Creating high quality content takes a significant amount of at least one of the following: time, effort, expertise, and talent/skill. Content should be factually accurate, clearly written, and comprehensive. So, for example, if you describe your page as a recipe, provide a complete recipe that is easy to follow, rather than just a set of ingredients or a basic description of the dish.


  • Providing insufficient content for the purpose of the page.

Concentrate on providing content for the user. Ensure that it is well written (correct spelling and grammar), organized, and above all, relevant.


The worst that can happened is that google will consider that single page not worth to be indexed. If your website has 1000 "good pages" and 50 "poor" pages it will not affect the website. If your website has 50 "good pages" and 100 "poor" pages it can be affected. Why don't you simply group the answers by topic, so each page will contains maybe 5 or 10 answer and will be a more complete page about a specific topic.

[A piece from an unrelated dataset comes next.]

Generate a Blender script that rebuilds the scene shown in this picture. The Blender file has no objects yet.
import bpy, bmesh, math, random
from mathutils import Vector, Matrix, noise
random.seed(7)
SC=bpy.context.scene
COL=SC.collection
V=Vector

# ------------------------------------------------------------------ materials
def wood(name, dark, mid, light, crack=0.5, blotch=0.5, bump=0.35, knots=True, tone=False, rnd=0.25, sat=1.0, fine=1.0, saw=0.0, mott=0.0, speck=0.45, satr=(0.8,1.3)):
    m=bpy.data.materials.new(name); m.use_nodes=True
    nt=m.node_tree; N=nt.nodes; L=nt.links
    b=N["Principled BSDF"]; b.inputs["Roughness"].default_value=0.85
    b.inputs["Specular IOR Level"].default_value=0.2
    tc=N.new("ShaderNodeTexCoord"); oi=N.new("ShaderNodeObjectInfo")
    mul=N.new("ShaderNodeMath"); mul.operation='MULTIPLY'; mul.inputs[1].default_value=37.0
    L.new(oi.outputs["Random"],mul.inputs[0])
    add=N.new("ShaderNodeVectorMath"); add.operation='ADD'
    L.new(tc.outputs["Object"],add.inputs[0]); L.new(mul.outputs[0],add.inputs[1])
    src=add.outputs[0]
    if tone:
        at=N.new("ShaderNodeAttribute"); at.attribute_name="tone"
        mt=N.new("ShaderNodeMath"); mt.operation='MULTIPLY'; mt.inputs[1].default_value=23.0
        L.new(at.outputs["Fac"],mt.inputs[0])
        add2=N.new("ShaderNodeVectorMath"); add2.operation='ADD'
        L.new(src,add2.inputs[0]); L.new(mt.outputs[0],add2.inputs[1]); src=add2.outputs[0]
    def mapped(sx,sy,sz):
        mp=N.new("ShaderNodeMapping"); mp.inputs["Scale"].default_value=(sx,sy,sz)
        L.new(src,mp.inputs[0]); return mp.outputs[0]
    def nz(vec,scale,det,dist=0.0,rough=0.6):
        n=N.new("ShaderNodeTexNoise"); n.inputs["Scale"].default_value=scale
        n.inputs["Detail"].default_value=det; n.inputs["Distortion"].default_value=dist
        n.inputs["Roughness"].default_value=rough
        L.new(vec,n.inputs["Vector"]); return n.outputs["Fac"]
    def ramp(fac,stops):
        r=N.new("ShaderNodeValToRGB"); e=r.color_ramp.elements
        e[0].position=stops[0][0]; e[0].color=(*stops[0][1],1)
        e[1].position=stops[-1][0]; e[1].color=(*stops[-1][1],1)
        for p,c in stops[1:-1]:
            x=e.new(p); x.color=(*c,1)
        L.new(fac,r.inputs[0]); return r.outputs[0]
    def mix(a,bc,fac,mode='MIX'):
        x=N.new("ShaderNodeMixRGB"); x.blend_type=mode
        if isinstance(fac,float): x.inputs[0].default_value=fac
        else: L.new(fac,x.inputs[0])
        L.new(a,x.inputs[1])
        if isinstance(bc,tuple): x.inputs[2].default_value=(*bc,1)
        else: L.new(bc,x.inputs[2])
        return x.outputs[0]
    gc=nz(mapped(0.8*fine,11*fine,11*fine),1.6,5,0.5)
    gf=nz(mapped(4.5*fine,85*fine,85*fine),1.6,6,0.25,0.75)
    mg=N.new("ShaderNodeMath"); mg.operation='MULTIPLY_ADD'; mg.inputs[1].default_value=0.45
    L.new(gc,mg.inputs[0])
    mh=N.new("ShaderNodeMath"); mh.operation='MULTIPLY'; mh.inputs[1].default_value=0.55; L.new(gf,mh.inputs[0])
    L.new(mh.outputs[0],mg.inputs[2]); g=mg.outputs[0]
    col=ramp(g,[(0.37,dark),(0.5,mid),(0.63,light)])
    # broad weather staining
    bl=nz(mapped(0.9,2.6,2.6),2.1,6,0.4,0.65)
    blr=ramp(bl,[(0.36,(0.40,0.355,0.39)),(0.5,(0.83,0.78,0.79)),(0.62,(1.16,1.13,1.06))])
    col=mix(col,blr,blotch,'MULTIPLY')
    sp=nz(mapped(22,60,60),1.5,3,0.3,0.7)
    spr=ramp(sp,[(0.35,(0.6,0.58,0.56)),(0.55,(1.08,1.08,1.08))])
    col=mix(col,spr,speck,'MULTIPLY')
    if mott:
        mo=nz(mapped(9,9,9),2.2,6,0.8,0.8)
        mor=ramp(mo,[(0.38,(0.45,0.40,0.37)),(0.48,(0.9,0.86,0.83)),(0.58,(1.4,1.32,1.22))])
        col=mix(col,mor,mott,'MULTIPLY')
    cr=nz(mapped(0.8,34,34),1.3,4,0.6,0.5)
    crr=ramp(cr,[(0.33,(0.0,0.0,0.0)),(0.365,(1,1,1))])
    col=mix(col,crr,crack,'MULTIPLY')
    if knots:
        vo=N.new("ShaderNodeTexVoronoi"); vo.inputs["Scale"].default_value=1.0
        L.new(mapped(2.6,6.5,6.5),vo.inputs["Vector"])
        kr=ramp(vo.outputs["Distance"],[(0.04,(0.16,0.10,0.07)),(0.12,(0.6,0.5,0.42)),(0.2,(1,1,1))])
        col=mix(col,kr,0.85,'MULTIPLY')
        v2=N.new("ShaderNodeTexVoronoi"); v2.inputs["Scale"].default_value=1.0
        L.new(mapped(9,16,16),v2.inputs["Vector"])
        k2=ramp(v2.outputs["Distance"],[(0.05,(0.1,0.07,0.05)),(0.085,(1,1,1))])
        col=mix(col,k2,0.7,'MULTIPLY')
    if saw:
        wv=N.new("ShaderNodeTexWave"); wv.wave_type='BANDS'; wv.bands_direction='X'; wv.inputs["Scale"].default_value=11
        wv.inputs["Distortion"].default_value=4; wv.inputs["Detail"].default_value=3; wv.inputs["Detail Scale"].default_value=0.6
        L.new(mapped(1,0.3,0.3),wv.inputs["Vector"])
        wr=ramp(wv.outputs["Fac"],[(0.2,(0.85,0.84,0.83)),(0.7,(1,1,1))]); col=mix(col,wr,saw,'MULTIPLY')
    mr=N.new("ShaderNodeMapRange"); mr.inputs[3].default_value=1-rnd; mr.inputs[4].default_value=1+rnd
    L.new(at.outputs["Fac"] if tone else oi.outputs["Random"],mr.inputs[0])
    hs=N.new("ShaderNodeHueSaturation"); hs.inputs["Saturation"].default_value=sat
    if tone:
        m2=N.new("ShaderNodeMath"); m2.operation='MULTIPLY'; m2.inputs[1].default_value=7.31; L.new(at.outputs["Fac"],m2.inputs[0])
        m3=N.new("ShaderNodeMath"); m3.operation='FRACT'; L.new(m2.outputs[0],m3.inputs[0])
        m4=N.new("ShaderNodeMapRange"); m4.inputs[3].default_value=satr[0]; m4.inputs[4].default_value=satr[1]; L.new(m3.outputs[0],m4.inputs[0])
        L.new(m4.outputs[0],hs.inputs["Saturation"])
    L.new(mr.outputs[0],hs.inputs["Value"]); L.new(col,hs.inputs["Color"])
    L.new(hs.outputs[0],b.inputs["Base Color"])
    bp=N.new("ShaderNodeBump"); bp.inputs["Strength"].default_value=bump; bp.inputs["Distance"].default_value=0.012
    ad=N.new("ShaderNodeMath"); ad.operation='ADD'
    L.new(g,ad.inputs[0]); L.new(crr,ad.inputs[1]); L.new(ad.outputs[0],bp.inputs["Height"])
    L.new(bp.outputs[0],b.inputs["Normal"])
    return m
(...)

The answer to your general question, is that it depends on the context.

In my experience doing SEO, for over 10 years, it used to be the case that longer word count was better (not so much that low word count is hurtful, although this is debatable). However, Google's algorithms change and adjust over time to adapt to user behavior, it's ultimate goal being to satisfy user experience, and specifically, search intent.

Since mobile use now outweighs desktop, shorter, more concise text, often satisfies user intent better, and quicker, than unnecessarily long blocks of text/content. The attention span of the average user is typically very short, many want quick answers. Essentially now, there's no real golden rule for content length to rank. It should be the length needed in order to satisfy the users intent.

Specifically, for your situation, however, it most definitely makes a lot more sense to consolidate all of your Q&A on one individual page. Or maybe, you want to have a page focused on specific topics with Q&A. For your example, maybe you would have one page dedicated to SEO, or if your whole site is about SEO, maybe one specifically focused on meta tags, etc.

This approach consolidates SEO equity, and value, into one page, making it more likely you'll rank. You may dilute the value of your pages by having one page dedicated to that specific question.

You can also used structured data for Q&A questions to significantly help Google understand the content of your website, as well as make it easier for them to parse through, and ultimately serve this content to users. Google loves schema and structured data, and in my experience leveraging it as much as possible, greatly helps increase the overall visibility of your content and traffic to your site.

Check out the Google documentation on Structured Data. In your case, it actually seems like you would want to use the FAQ schema, rather than the Q&A schema, as the Q&A one is for Q&A sites like reddit, or even stackoverflow.


It all depends on the credibility of the site as a whole. If the site is trusted, then even such pages can collect traffic. Behavioral factors are also important, but what will they be on such a page?